E poi: chi ci può assicurare che l'ateo non abbia effettivamente trovato?
Io rifiuto i termini ateo, credente, non credente: sono parole che pretendono di definire qualcosa che per definizione non può essere definito. Come può qualcuno permettersi di chiamarmi non credente? Oppure credente?
Io non sono né credente, né non credente; non sono né cattolico, né non cattolico; non sono né religioso, né ateo. Semplicemente cerco di essere al di sopra del contrasto, al di sopra del binario. Voglio camminare sul bianco e nero, non sul bianco oppure sul nero.
E non ho bisogno di intermediari. Tanti anni fa, giovane apprendista (ora sono un apprendista vecchio!), ho incontrato un maestro (ma lui non voleva essere chiamato così). Mi fece capire di essere una specie di ostetrico spirituale: poi avrei dovuto camminare con le mie gambe. Sì, era proprio un maestro, appunto per questo. E da allora ho sempre cercato di camminare con le mie gambe, ascoltando tutti e decidendo da solo.
Infatti uno dei rischi maggiori per chi intende dedicarsi al lavoro interiore è la mentalità dell’ipse dixit, che - se ha procurato danni nel percorso conoscitivo scientifico- è disastrosa nel campo spirituale. I risultati di altri sono apprezzabili e debbono essere stimoli alla nostra ricerca, ma non possono essere assunti come mete definitive. Il maestro ha raggiunto un suo risultato, che ti propone come spunto di riflessione, non come verità. Ecco tutta la valenza del termine ostetrico.
Nel cammino posso incontrare amici, nemici, compagni di strada. Percorriamo qualche tratto insieme, poi le nostre strade sembrano dividerci (però, chissà?, più avanti potrebbero incrociarsi di nuovo). Cammino. Inciampo, cado, ma cerco di rialzarmi e di continuare il viaggio.
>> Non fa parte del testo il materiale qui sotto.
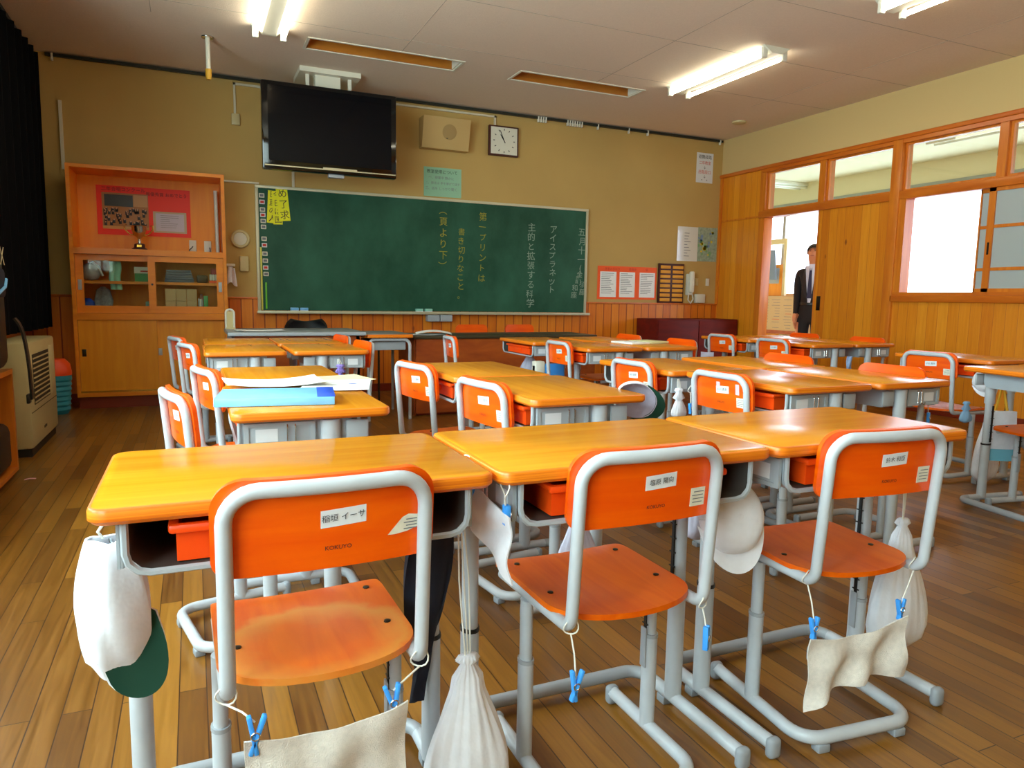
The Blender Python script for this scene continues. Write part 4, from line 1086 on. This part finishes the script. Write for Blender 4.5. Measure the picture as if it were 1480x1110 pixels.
for k, (a, b) in enumerate(((4.355, 4.575), (4.62, 4.835), (4.90, 5.12))):
    q = part('white_sheet', MB().box(a - 4.7325, b - 4.7325, -.0045, -.0032, .025, .32), 'paper', t, 0)
    l = bars((b - a) / 2, .29, 12, .0045, seed=k)
    for v in l.v: v.x += (a + b) / 2 - 4.7325; v.z += .028
    part('lettering', l, 'ink_grey', q, 0)
t = thing('name_tag_board', 'dark framed board with two columns of amber wooden tags', 'tag board', (5.345, Yf, .95))
part('frame', MB().box(-.185, .185, -.03, -.001, 0, .475, 0, .003), 'maroon', t)
for c, (a, b) in enumerate(((-.165, -.02), (.012, .168))):
    for r in range(8):
        part('tag', MB().box(a, b, -.037, -.0295, .02 + r * .056, .058 + r * .056, 0, .003), 'amber', t)
t = thing('wall_telephone', 'white wall intercom handset beside the tag board', 'telephone', (5.62, Yf, 1.05))
part('cradle', MB().box(-.045, .045, -.05, -.001, .0, .26, 0, .012), 'white_pl', t)
part('handset', MB().box(-.035, .035, -.09, -.05, .03, .29, 0, .018), 'white_metal', t)
part('cord', MB().tube([(-.01, -.03, .01), (-.03, -.05, -.06), (.01, -.05, -.10), (.05, -.045, -.05), (.04, -.04, .01)], .008, 8), 'white_pl', t)
wallbox('switch_plate', 'cream switch plate just beside the wall intercom', 'switch', 5.715, 5.765, 1.17, 1.26, .0005, .014, 'cream')
wallbox('switch_plate', 'cream switch plate farther from the wall intercom, near the corner', 'switch', 5.885, 5.935, 1.17, 1.26, .0005, .014, 'white_pl')
wallbox('junction_box', 'pale square box on the wall below the intercom', 'box', 5.715, 5.855, .955, 1.065, .0005, .05, 'white_pl', .008)
paper('evacuation_notice', 'white notice with black and red writing high in the corner', 'notice', 5.665, 5.915, 2.42, 2.775, 'label', [('避難経路', 5.79, 2.725, .05, 'ink'), ('二年教室', 5.79, 2.655, .045, 'ink_red'), ('↓', 5.79, 2.60, .05, 'ink'), ('西階段口', 5.79, 2.545, .048, 'ink_red'), ('↓', 5.79, 2.49, .05, 'ink'), ('・ ・', 5.79, 2.45, .06, 'ink')])
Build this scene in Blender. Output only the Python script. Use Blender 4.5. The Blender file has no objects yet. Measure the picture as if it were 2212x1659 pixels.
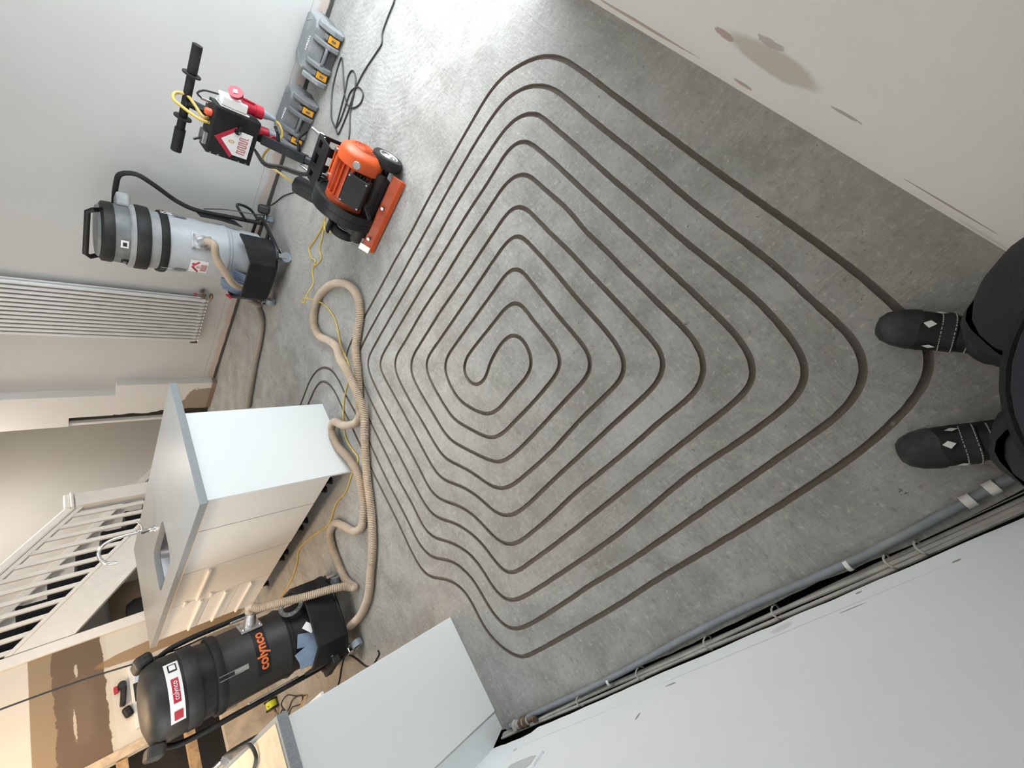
import bpy, bmesh, math, random
from mathutils import Vector, Matrix, noise, geometry
random.seed(7)
scene = bpy.context.scene
col = scene.collection

# ------------------------------------------------------------------ camera
CAM_H = 1.52
cd = bpy.data.cameras.new('camera')
cam = bpy.data.objects.new('camera', cd)
col.objects.link(cam)
cd.sensor_fit = 'HORIZONTAL'
cd.sensor_width = 36.0
cd.lens = 892.93 / 2212 * 36.0
cd.clip_start = 0.01
cx = Vector((-0.524605, -0.555855, -0.644838))      # the phone is held sideways: picture right is down
cy = Vector((0.745419, -0.665803, -0.032505))
cz = -Vector((0.411267, 0.497726, -0.763628))
R3 = Matrix((cx, cy, cz)).transposed()
cam.matrix_world = Matrix.Translation((0, 0, CAM_H)) @ R3.to_4x4()
scene.camera = cam

# ------------------------------------------------------------------ light
world = bpy.data.worlds.new('overcast_sky')
scene.world = world
world.use_nodes = True
bgn = world.node_tree.nodes['Background']
bgn.inputs[0].default_value = (0.86, 0.94, 1.0, 1)
bgn.inputs[1].default_value = 3.3

def light(name, kind, loc, rot, energy, color=(1, 1, 1), size=(1, 1), portal=False, spread=None):
    l = bpy.data.lights.new(name, kind)
    l.energy = energy
    l.color = color
    if kind == 'AREA':
        l.shape = 'RECTANGLE'
        l.size, l.size_y = size
        if portal:
            l.cycles.is_portal = True
        if spread:
            l.spread = spread
    elif kind != 'SUN':
        l.shadow_soft_size = size[0]
    o = bpy.data.objects.new(name, l)
    o.location = loc
    o.rotation_euler = rot
    col.objects.link(o)
    return o
# daylight portal in the garden door opening (right hand wall, beyond the frame)
light('door_portal', 'AREA', (2.9, -0.40, 1.12), (math.radians(90), 0, math.radians(180)), 1, size=(1.9, 2.1), portal=True)
# added roof opening, unseen, to spread more daylight over the room
light('roof_fill_portal', 'AREA', (1.6, 2.3, 2.48), (0, 0, 0), 1, size=(0.8, 0.9), portal=True)
# added, unseen window opening above the peninsula to brighten the kitchen side
light('window_fill_portal', 'AREA', (-0.46, 3.15, 1.55), (0, math.radians(-90), 0), 1, size=(1.0, 0.7), portal=True)
# hazy low sun through the garden door
sun = light('hazy_sun', 'SUN', (4, -4, 3), (0, 0, 0), 0.65, (1.0, 0.98, 0.95), (1, 1))
sun.data.angle = math.radians(32)
sun.rotation_euler = Vector((-0.61, 0.79, -0.50)).to_track_quat('-Z', 'Y').to_euler()
# warm kitchen ceiling lamps
light('kitchen_lamp', 'AREA', (0.72, 4.6, 2.36), (0, 0, 0), 12, (1.0, 0.68, 0.40), (0.5, 0.5))
light('kitchen_lamp', 'AREA', (0.75, 3.0, 2.36), (0, 0, 0), 4.5, (1.0, 0.88, 0.74), (0.6, 0.6))
light('island_fill', 'AREA', (2.9, 3.6, 2.36), (0, 0, 0), 2, (1.0, 0.88, 0.76), (0.5, 0.5))  # added fill light on the far side of the island, no fitting there
light('stair_fill', 'AREA', (3.6, 5.5, 2.36), (0, 0, 0), 9, (1.0, 0.92, 0.82), (0.4, 0.4))  # added fill light to lift the hall and stair wall

vs = scene.view_settings
vs.view_transform = 'Standard'
vs.look = 'None'
vs.gamma = 1.0
vs.use_curve_mapping = False
vs.exposure = 1.42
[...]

Probabilmente l’ateismo è una forma di religiosità diversa dalla religione. E certamente tra fede religiosa e ricerca spirituale c'è la stessa differenza che esiste tra essoterismo ed esoterismo. I grandi iniziati fondano le religioni e in un certo senso le "consegnano" agli organizzatori che ne costruiscono le strutture. Queste spesso diventano centri di potere (penso al binomio trono e altare, sempre intrecciati nella storia) che per la piena diffusione debbono usare miti, leggende, parabole e storie edificanti. Chi non si accontenta e vuole andare oltre, specialmente se non accetta che la ricerca venga svolta solo entro i binari prefissati dalla struttura religiosa, viene in genere o accolto – a fatica – entro la struttura (come Francesco di Assisi o Galileo Galilei Oppure, ultimo esempio, padre Pio, osteggiato in vita dalla gerarchia e portato alla gloria degli altari, sempre dalla gerarchia, dopo la morte) se la sua figura non è in contrasto con la struttura o respinto ed escluso (come Gioacchino da Fiore e Giordano Bruno) in caso di inconciliabilità.
Credo che l'ateo possa essere un ricercatore nel dolore e nella solitudine, se non altro perché respinge l'afflato consolatorio e salvifico che può avere una religione (e non è poco!).